Chief: Alabama Proffesor held in 3 killings shot Mass. kin


BRAINTREE, Mass. — An Alabama university professor accused of fatally shooting three colleagues at a faculty meeting this week shot her younger brother dead at their home in the Boston suburbs more than 20 years ago, but records of it are missing, police said Saturday.

Amy Bishop shot her teenage brother in the chest in 1986, Braintree police Chief Paul Frazier said at a news conference. Bishop fired at least three shots, hitting her brother in the chest, and then fled with the shotgun before police took her into custody at gunpoint, he said.

Before Bishop, who was 19 at the time, could be booked the police chief back then called officers and told them to release her to her mother, Frazier said. The shooting of the brother, Seth Bishop, an 18-year-old accomplished violinist, was logged that day as a “sudden death” and later considered accidental, but detailed records of the shooting have disappeared, Frazier said.

“The report’s gone, removed from the files,” he said.

The police chief said Saturday that he planned to meet with the local district attorney over the possibility of launching a criminal investigation into how the case was handled.
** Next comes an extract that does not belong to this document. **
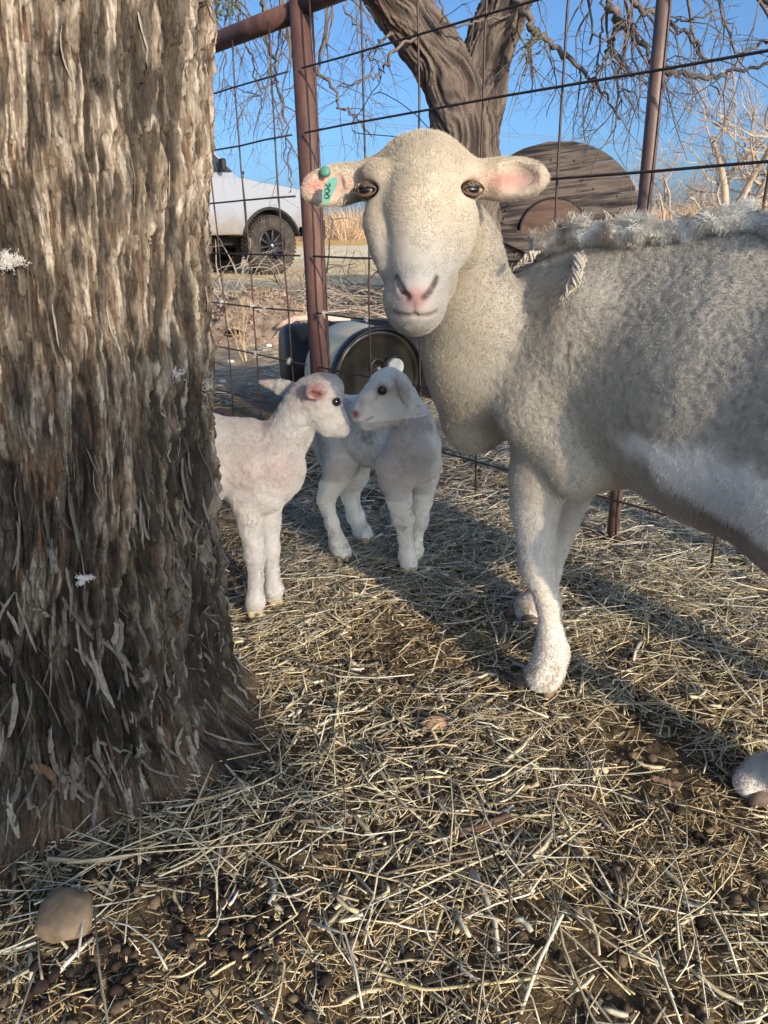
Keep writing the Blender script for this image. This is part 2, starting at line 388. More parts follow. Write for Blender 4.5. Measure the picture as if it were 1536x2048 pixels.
# ---------------------------------------------------------------- pipe and wire fence
FA = gnd(1226, 1092)[:2]; _d = ray(-610, 487)[:2]; FD = _d/np.linalg.norm(_d)
def FP(s, z, off=0.0): return np.array([FA[0]+FD[0]*s+FD[1]*off, FA[1]+FD[1]*s-FD[0]*off, z])
def wobble(a, b_, amp, seed, n=14):
    t = np.linspace(0, 1, n); p = np.asarray(a)[None]*(1-t[:, None])+np.asarray(b_)[None]*t[:, None]
    for k in range(3): p[:, k] += amp*fbm(t*5+seed*3.3, t*0+k*7.1, None, 2, seed)
    return p
def make_fence():
    base = FP(1.26, 0)
    root = empty('pipe_fence', base, 0, 'rusty pipe fence with square wire mesh behind the sheep', 'fence')
    rust = noisemat('rusty_pipe', [(.3, (.065, .036, .036)), (.5, (.115, .058, .050)), (.7, (.18, .095, .072))], 22, 8, (1, 1, .35), .62, .45, .25, .001, 150)
    grey = noisemat('painted_pipe', [(.3, (.10, .07, .068)), (.6, (.16, .105, .095)), (.8, (.22, .13, .10))], 30, 6, (1, 1, .3), .5, .5, .15, .001, 200)
    wire = noisemat('wire', [(.3, (.045, .032, .030)), (.7, (.11, .072, .055))], 60, 5, (1, 1, 1), .5, .5, .1, .0005, 300, .5)
    for s, r, z1, m in ((1.262, .0375, 1.47, rust), (.004, .0158, 1.445, grey), (2.95, .0375, 1.47, rust), (-1.25, .0375, 1.47, rust)):
        b = MB(); b.tube([FP(s, -.05), FP(s, .5), FP(s, 1.0), FP(s, z1)], r, 28); 
        if r > .03: b.lathe([(0, z1+.012), (r*.6, z1+.01), (r, z1)], 28, None, (*FP(s, 0)[:2], 0))
        b.build('post', m, root, origin=base)
    b = MB(); b.tube([FP(s, 1.442, .0) for s in np.linspace(3.6, 1.3, 9)], .032, 24); b.build('top_rail', rust, root, origin=base)
    b = MB(); b.tube([FP(s, 1.455, .0) for s in np.linspace(1.225, -1.6, 9)], .032, 24); b.build('top_rail', rust, root, origin=base)
    b = MB(); b.tube([FP(s, .008, .0) for s in np.linspace(3.6, 1.3, 9)], .018, 16); b.build('bottom_rail', rust, root, origin=base)
    b = MB(); b.tube([FP(s, .008, .0) for s in np.linspace(1.225, -1.6, 9)], .018, 16); b.build('bottom_rail', rust, root, origin=base)
    zs = [.142, .332, .521, .711, .900, 1.090, 1.272]
    for (s0, s1, sv) in ((1.30, 3.5, [1.41, 1.645, 1.88, 2.113, 2.35, 2.58, 2.815, 3.05, 3.29]), (-1.5, 1.225, [1.172, .935, .70, .462, .218, -.027, -.27, -.51, -.75, -.99, -1.22])):
        b = MB()
        for i, z in enumerate(zs): b.tube(wobble(FP(s0, z, -.036), FP(s1, z, -.036), .006, 3+i+int(s0*7)), .0031, 8)
        for i, s in enumerate(sv): b.tube(wobble(FP(s, .03, -.030), FP(s, 1.45, -.030), .008, 50+i+int(s0*7)), .0031, 8)
        b.build('wire_mesh', wire, root, origin=base)
    # wool bits on the wires
    wl = plain('wool_on_wire', (.78, .74, .68), .95, .1)
    k = 0
    TL = ['wool tuft on the fence wire crossing nearest the tree trunk', 'largest wool tuft at the wire crossing above the dry weed', 'wool tuft at the crossing one square below the largest tuft', 'wool tuft on the low crossing just left of the thick post', 'wool tuft on the wire just right of the thick post', 'wool tuft on the crossing beside the ewe chin', 'thin smear of wool between two crossings left of the thick post']
    for (s, z) in ((1.88, .521), (1.645, .521), (1.645, .335), (1.41, .332), (1.17, .521), (.94, .52), (1.55, .515)):
        b = MB(); rs = np.random.default_rng(90+k); c0 = FP(s, z, -.036)
        for q in range(70):
            p = [c0+rs.normal(0, .003, 3)*[1, 1, 1.6]]; dr = rs.normal(0, 1, 3)
            for i in range(5): dr = dr*.3+rs.normal(0, .8, 3); p.append(p[-1]+dr*.0018)
            b.tube(p, .0005, 4)
        o = b.build('wool_tuft', wl, None, origin=c0); k += 1
        tag(o, TL[k-1], 'wool', 'wool tufts caught on the fence wire')
    # bent wire coat hanger hooked on the mesh
    hm = plain('hanger_wire', (.09, .08, .085), .35, .5, .8)
    def fq(px, py, off=-.045):
        r = ray(px, py); n = np.array([FD[1], -FD[0]]); A = FA + n*off
        t = (n@A)/(n@r[:2]); return np.array([0, 0, CAMH])+r*t
    P = [(742, 100), (736, 112), (741, 122), (752, 118), (764, 150), (757, 170), (745, 183), (722, 222), (703, 246), (705, 262), (716, 267), (790, 273), (855, 275), (862, 262), (835, 232), (800, 205), (770, 188), (757, 184), (746, 190)]
    b = MB(); pts = np.array([fq(*p) for p in P])
    tt = np.linspace(0, len(pts)-1, 70); pts = np.stack([np.interp(tt, range(len(pts)), pts[:, i]) for i in range(3)], 1)
    b.tube(pts, .0013, 8); o = b.build('coat_hanger', hm, None, origin=pts[0]); tag(o, 'bent wire coat hanger hooked on the fence mesh above the ewe', 'coat hanger')
make_fence()
# ---------------------------------------------------------------- implicit bodies: smooth union on a grid, surface nets
class Field:
    def __init__(s, lo, hi, h):
        s.lo = np.array(lo, float); s.h = h; s.n = np.ceil((np.array(hi)-s.lo)/h).astype(int)+1
        s.g = np.full(s.n, .2, np.float32)
    def _box(s, lo, hi):
        a = np.clip(np.floor((lo-s.lo)/s.h).astype(int), 0, s.n); b = np.clip(np.ceil((hi-s.lo)/s.h).astype(int)+1, 0, s.n)
        if np.any(b-a < 2): return None
        ax = [s.lo[i]+s.h*np.arange(a[i], b[i]) for i in range(3)]
        return tuple(slice(a[i], b[i]) for i in range(3)), ax[0][:, None, None], ax[1][None, :, None], ax[2][None, None, :]
    def _merge(s, sl, d, k, op):
        g = s.g[sl]
        if op == '-':
            d = -d; hh = np.clip(.5-.5*(d-g)/k, 0, 1); s.g[sl] = g*hh + d*(1-hh) + k*hh*(1-hh)
        else:
            hh = np.clip(.5+.5*(d-g)/k, 0, 1); s.g[sl] = d*(1-hh)+g*hh - k*hh*(1-hh)
    def cone(s, a, ra, b, rb, k=.02, op='+', flat=None):
        a = np.asarray(a, float); b = np.asarray(b, float); m = max(ra, rb)+k*1.3+.012
        q = s._box(np.minimum(a, b)-m, np.maximum(a, b)+m)
        if q is None: return
        sl, x, y, z = q; ab = b-a; L = float(ab@ab)+1e-12
        t = np.clip(((x-a[0])*ab[0]+(y-a[1])*ab[1]+(z-a[2])*ab[2])/L, 0, 1)
        dx = x-a[0]-t*ab[0]; dy = y-a[1]-t*ab[1]; dz = z-a[2]-t*ab[2]
        if flat is not None:                                # flatten along a unit axis
            ax, f = flat; c = dx*ax[0]+dy*ax[1]+dz*ax[2]; e = np.sqrt(np.maximum(dx*dx+dy*dy+dz*dz-c*c+(c/f)**2, 1e-12))
        else: e = np.sqrt(dx*dx+dy*dy+dz*dz)
        s._merge(sl, (e-(ra+(rb-ra)*t)).astype(np.float32), k, op)
    def chain(s, pts, k=.02, op='+', flat=None):
        for (a, ra), (b, rb) in zip(pts[:-1], pts[1:]): s.cone(a, ra, b, rb, k, op, flat)
    def ell(s, c, r, R=None, k=.02, op='+'):
        c = np.asarray(c, float); r = np.asarray(r, float); m = r.max()+k*1.3+.012
        q = s._box(c-m, c+m)
        if q is None: return
        sl, x, y, z = q; x = x-c[0]; y = y-c[1]; z = z-c[2]
        if R is not None:                                   # rows of R: local axes in world
            R = np.asarray(R); x, y, z = (x*R[0][0]+y*R[0][1]+z*R[0][2], x*R[1][0]+y*R[1][1]+z*R[1][2], x*R[2][0]+y*R[2][1]+z*R[2][2])
        k0 = np.sqrt((x/r[0])**2+(y/r[1])**2+(z/r[2])**2); k1 = np.sqrt((x/r[0]**2)**2+(y/r[1]**2)**2+(z/r[2]**2)**2)+1e-9
        s._merge(sl, (k0*(k0-1)/k1).astype(np.float32), k, op)
    def mesh(s):
        g = s.g; ins = g < 0
        c = np.zeros(np.array(g.shape)-1, np.int8)
        for i in (0, 1):
            for j in (0, 1):
                for k in (0, 1): c += ins[i:g.shape[0]-1+i, j:g.shape[1]-1+j, k:g.shape[2]-1+k]
        act = (c > 0) & (c < 8); I = np.argwhere(act); vid = np.full(act.shape, -1, np.int32); vid[act] = np.arange(len(I))
        P = np.zeros((len(I), 3)); W = np.zeros(len(I))
        corners = [(0,0,0),(1,0,0),(0,1,0),(1,1,0),(0,0,1),(1,0,1),(0,1,1),(1,1,1)]
        cv = [g[I[:, 0]+a, I[:, 1]+b, I[:, 2]+c_] for a, b, c_ in corners]
        for e0, e1 in ((0,1),(2,3),(4,5),(6,7),(0,2),(1,3),(4,6),(5,7),(0,4),(1,5),(2,6),(3,7)):
            v0, v1 = cv[e0], cv[e1]; m = (v0 < 0) != (v1 < 0)
            t = np.where(m, v0/np.where(m, v0-v1, 1), 0)
            c0 = np.array(corners[e0], float); c1 = np.array(corners[e1], float)
            P += np.where(m[:, None], c0+(c1-c0)*t[:, None], 0); W += m
        P = (I+P/W[:, None])*s.h+s.lo
        F = []
        for ax in range(3):
            sl0 = [slice(None)]*3; sl1 = [slice(None)]*3; sl0[ax] = slice(0, -1); sl1[ax] = slice(1, None)
            a = ins[tuple(sl0)]; b = ins[tuple(sl1)]; E = np.argwhere(a != b); fl = a[tuple(E.T)]
            o1, o2 = [(1, 2), (2, 0), (0, 1)][ax]
            ok = (E[:, o1] > 0) & (E[:, o2] > 0) & (E[:, o1] < g.shape[o1]-1) & (E[:, o2] < g.shape[o2]-1); E = E[ok]; fl = fl[ok]
            def vi(d1, d2):
                q = E.copy(); q[:, o1] -= d1; q[:, o2] -= d2; return vid[q[:, 0], q[:, 1], q[:, 2]]
            Q = np.stack([vi(1, 1), vi(0, 1), vi(0, 0), vi(1, 0)], 1); Q[~fl] = Q[~fl][:, ::-1]
            F.append(Q)
        return P, np.concatenate(F).astype(np.int32)
def smooth_verts(P, F, it=2, lam=.5):
    n = len(P); e = np.concatenate([F[:, [0, 1]], F[:, [1, 2]], F[:, [2, 3]], F[:, [3, 0]]])
    e = np.concatenate([e, e[:, ::-1]]); cnt = np.bincount(e[:, 0], minlength=n)[:, None]
    for _ in range(it):
        S = np.stack([np.bincount(e[:, 0], P[e[:, 1], k], n) for k in range(3)], 1)
        P = P + lam*(S/np.maximum(cnt, 1)-P)
    return P
def vnormals(P, F):
    fn = np.cross(P[F[:, 2]]-P[F[:, 0]], P[F[:, 3]]-P[F[:, 1]])
    Nn = np.zeros_like(P)
    for k in range(4):
        for c in range(3): Nn[:, c] += np.bincount(F[:, k], fn[:, c], len(P))
    return Nn/(np.linalg.norm(Nn, axis=1)[:, None]+1e-12)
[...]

The police chief in 1986, John Polio, said Saturday in an interview at his Braintree home that he was astonished at any implication of a coverup. He said he didn’t instruct officers to release Bishop and wasn’t close to her mother.

“(There’s) no coverup, no missing records,” Polio said.

A University of Alabama at Huntsville spokesman said Bishop, who’s in her 40s, had been denied tenure before she was held Friday in the campus shooting.

As Bishop was being taken to jail in handcuffs she said: “It didn’t happen. There’s no way.”

Attempts by The Associated Press to track down addresses and phone numbers for Bishop’s family in the Braintree area weren’t immediately successful Saturday. Polio’s wife said she believed the Bishop family had moved away.